Take the line containing "by 1280 pixels." and all lines after it to the end of the records, and output them exactly.
· · · ·
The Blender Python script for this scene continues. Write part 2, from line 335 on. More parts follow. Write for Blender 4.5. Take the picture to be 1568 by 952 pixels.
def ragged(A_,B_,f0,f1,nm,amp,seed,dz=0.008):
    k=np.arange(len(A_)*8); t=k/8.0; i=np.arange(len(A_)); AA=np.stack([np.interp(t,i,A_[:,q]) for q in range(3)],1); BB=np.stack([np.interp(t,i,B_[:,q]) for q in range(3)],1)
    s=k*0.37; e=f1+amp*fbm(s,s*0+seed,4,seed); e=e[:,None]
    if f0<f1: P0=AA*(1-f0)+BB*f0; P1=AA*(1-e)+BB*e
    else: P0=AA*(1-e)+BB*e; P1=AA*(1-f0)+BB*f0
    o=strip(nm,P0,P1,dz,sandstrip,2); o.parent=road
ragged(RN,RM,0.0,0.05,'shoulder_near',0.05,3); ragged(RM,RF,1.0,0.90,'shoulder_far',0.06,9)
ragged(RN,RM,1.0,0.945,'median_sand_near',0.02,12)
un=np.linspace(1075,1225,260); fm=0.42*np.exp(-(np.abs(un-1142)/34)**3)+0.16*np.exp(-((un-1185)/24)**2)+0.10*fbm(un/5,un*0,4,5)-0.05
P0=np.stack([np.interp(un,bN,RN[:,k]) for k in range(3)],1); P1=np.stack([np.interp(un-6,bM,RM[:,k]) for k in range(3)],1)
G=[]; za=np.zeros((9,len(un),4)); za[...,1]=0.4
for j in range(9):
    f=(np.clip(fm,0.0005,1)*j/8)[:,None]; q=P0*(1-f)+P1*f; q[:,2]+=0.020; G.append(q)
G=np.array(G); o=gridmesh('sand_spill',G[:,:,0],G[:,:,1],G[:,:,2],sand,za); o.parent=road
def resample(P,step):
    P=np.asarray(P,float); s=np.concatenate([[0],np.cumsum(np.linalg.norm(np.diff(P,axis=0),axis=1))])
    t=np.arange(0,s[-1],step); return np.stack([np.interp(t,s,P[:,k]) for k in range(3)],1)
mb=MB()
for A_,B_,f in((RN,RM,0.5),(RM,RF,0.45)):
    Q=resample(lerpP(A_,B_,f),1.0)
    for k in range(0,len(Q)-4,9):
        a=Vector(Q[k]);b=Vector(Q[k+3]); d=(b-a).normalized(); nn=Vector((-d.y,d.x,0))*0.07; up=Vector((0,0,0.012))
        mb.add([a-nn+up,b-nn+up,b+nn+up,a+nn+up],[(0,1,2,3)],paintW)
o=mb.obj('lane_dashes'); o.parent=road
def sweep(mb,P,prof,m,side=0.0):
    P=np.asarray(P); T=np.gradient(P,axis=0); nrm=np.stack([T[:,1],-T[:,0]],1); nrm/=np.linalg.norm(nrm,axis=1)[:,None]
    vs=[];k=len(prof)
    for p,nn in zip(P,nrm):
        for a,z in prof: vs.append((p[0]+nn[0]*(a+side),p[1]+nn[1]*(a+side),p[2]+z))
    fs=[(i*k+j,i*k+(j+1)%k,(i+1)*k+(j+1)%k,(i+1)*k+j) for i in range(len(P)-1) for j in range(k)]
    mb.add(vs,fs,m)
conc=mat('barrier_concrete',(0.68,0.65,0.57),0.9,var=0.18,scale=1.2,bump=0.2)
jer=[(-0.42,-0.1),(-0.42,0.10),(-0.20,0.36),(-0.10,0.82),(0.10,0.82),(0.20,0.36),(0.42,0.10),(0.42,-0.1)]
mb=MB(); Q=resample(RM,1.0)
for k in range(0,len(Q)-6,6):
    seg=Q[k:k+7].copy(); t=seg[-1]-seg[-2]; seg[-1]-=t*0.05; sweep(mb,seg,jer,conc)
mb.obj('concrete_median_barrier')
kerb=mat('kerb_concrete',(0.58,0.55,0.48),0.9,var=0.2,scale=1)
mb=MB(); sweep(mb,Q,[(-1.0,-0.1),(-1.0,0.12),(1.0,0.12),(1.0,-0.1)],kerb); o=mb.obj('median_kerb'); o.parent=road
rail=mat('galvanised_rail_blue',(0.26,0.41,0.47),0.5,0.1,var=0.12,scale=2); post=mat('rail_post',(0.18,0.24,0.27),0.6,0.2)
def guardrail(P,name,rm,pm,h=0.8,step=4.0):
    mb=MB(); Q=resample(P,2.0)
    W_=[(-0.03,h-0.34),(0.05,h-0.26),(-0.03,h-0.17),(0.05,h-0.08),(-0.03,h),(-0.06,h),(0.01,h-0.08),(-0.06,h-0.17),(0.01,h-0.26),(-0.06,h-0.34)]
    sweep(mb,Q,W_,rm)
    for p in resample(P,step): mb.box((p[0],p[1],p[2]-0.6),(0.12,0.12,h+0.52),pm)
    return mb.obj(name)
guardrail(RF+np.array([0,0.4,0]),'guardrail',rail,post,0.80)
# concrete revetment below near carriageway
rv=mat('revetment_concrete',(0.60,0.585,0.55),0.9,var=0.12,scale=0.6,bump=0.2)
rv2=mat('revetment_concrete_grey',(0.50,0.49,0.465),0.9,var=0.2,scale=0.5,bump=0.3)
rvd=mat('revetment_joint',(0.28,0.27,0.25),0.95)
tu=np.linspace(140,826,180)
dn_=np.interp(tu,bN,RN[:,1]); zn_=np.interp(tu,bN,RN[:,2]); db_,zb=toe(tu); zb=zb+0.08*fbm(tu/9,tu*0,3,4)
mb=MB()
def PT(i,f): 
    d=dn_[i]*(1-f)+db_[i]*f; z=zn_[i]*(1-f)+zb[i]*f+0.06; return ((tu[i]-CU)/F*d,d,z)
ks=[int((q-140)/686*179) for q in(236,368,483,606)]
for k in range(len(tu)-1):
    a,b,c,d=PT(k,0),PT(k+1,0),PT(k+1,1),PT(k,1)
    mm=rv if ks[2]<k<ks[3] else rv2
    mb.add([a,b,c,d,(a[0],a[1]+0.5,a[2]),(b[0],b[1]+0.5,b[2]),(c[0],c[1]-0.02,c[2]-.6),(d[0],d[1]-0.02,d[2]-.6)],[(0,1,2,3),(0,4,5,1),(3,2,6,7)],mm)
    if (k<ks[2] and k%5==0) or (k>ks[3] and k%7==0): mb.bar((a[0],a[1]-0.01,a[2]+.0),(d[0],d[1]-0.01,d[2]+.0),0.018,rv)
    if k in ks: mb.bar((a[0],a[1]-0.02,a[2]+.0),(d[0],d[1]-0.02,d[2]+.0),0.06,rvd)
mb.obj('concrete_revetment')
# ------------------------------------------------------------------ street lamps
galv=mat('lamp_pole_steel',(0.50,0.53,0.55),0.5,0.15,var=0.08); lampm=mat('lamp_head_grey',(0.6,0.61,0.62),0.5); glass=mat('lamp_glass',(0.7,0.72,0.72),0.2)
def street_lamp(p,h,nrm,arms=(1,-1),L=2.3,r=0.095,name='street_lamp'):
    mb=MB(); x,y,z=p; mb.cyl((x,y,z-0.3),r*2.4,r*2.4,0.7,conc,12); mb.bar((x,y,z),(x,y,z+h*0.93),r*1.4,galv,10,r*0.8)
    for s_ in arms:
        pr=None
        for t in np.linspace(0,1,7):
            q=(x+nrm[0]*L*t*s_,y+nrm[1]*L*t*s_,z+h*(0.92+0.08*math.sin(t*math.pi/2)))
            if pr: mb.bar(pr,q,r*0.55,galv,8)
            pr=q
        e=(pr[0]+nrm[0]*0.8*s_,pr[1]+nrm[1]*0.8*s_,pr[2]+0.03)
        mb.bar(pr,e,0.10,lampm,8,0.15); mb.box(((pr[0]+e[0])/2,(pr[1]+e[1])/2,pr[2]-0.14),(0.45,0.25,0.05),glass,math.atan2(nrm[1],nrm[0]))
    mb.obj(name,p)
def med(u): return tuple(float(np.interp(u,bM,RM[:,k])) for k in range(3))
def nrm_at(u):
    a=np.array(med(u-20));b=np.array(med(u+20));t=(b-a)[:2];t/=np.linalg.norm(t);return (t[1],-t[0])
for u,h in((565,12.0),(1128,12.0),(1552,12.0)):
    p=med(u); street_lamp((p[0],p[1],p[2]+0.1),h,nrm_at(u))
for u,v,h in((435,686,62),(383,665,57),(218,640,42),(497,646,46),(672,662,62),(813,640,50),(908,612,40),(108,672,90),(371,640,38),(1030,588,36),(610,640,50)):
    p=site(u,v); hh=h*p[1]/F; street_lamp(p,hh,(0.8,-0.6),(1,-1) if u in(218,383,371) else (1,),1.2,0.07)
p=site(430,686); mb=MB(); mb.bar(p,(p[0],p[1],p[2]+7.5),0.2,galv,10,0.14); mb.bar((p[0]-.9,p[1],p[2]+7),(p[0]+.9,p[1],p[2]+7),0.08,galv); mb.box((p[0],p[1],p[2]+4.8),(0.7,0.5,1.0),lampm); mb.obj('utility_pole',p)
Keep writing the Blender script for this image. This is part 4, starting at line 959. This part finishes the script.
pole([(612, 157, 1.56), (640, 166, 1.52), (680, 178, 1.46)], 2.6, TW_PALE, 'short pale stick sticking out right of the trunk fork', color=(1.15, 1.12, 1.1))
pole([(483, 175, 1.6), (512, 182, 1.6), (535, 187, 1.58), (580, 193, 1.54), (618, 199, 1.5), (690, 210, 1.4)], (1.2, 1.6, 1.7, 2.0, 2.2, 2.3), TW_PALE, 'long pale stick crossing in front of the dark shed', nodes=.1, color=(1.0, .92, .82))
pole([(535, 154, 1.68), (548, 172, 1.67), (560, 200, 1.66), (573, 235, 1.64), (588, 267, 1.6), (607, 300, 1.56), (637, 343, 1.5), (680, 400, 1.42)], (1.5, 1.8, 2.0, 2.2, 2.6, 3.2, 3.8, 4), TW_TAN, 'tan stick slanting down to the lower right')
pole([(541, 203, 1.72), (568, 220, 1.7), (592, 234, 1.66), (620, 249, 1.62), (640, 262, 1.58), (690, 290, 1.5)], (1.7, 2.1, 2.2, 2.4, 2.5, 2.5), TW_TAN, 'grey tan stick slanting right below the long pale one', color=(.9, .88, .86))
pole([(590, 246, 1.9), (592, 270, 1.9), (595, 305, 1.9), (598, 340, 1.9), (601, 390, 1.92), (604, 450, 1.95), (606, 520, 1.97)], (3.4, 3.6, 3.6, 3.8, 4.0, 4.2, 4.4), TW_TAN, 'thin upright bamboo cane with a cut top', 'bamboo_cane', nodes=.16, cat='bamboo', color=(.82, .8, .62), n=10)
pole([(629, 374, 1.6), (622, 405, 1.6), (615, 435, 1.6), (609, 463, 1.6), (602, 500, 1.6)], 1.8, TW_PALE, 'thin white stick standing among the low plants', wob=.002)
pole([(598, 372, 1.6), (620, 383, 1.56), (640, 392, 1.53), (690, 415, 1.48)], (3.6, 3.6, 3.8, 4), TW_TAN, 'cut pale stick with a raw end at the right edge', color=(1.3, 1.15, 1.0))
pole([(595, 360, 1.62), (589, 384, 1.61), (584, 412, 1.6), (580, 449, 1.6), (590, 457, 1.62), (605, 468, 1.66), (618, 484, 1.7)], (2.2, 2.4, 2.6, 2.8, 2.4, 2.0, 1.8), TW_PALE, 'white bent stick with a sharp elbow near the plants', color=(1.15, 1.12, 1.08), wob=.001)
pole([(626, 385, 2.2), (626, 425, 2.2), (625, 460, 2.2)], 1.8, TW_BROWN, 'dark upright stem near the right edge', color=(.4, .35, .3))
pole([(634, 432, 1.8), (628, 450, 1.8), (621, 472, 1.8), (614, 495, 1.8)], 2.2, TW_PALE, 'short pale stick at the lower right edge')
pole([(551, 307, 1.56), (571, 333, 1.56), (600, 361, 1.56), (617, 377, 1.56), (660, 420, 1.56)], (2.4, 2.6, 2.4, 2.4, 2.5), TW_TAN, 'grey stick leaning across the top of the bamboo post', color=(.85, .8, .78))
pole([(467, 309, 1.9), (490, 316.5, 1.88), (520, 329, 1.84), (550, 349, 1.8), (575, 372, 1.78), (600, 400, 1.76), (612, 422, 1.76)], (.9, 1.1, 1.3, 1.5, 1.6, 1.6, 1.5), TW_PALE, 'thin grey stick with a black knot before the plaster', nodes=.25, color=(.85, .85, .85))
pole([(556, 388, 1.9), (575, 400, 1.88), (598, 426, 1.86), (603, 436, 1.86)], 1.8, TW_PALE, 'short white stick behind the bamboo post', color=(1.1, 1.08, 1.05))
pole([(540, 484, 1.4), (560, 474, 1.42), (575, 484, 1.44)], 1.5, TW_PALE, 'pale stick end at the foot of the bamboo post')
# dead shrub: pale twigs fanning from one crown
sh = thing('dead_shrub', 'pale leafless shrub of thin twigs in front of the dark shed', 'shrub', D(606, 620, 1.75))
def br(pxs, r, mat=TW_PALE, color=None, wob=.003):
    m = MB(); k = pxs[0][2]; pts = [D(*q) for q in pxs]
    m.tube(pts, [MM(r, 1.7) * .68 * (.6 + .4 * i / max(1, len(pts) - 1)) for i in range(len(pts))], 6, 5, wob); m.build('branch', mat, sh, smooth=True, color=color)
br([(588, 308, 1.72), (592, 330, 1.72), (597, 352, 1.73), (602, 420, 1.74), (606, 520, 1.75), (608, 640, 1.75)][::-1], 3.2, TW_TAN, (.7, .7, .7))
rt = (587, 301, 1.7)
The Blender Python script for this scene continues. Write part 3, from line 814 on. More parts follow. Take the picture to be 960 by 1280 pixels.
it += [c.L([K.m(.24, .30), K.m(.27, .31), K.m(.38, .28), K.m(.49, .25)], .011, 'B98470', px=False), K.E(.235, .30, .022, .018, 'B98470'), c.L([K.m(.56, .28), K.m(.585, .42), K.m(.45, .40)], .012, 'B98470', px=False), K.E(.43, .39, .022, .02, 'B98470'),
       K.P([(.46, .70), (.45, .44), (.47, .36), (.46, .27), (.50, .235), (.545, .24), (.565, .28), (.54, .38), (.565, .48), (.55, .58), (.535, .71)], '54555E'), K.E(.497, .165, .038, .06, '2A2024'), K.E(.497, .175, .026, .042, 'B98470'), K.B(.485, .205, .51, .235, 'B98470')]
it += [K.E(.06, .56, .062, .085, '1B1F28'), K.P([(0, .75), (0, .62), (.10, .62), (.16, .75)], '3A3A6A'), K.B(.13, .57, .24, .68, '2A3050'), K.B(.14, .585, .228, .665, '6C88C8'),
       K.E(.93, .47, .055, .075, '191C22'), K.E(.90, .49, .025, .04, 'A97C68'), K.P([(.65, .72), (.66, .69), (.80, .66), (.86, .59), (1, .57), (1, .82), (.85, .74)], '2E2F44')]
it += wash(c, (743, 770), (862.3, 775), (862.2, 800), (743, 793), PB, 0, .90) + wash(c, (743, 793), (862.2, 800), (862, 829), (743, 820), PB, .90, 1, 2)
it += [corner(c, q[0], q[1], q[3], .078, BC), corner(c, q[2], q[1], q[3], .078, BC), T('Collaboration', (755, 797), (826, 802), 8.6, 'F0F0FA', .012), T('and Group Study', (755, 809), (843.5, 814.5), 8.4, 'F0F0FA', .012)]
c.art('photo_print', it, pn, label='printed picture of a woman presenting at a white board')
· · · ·
**Written reply**
The Blender Python script for this scene continues. Write part 3, from line 814 on. More parts follow. Take the picture to be 960 by 1280 pixels.
it += [c.L([K.m(.24, .30), K.m(.27, .31), K.m(.38, .28), K.m(.49, .25)], .011, 'B98470', px=False), K.E(.235, .30, .022, .018, 'B98470'), c.L([K.m(.56, .28), K.m(.585, .42), K.m(.45, .40)], .012, 'B98470', px=False), K.E(.43, .39, .022, .02, 'B98470'),
       K.P([(.46, .70), (.45, .44), (.47, .36), (.46, .27), (.50, .235), (.545, .24), (.565, .28), (.54, .38), (.565, .48), (.55, .58), (.535, .71)], '54555E'), K.E(.497, .165, .038, .06, '2A2024'), K.E(.497, .175, .026, .042, 'B98470'), K.B(.485, .205, .51, .235, 'B98470')]
it += [K.E(.06, .56, .062, .085, '1B1F28'), K.P([(0, .75), (0, .62), (.10, .62), (.16, .75)], '3A3A6A'), K.B(.13, .57, .24, .68, '2A3050'), K.B(.14, .585, .228, .665, '6C88C8'),
       K.E(.93, .47, .055, .075, '191C22'), K.E(.90, .49, .025, .04, 'A97C68'), K.P([(.65, .72), (.66, .69), (.80, .66), (.86, .59), (1, .57), (1, .82), (.85, .74)], '2E2F44')]
it += wash(c, (743, 770), (862.3, 775), (862.2, 800), (743, 793), PB, 0, .90) + wash(c, (743, 793), (862.2, 800), (862, 829), (743, 820), PB, .90, 1, 2)
it += [corner(c, q[0], q[1], q[3], .078, BC), corner(c, q[2], q[1], q[3], .078, BC), T('Collaboration', (755, 797), (826, 802), 8.6, 'F0F0FA', .012), T('and Group Study', (755, 809), (843.5, 814.5), 8.4, 'F0F0FA', .012)]
c.art('photo_print', it, pn, label='printed picture of a woman presenting at a white board')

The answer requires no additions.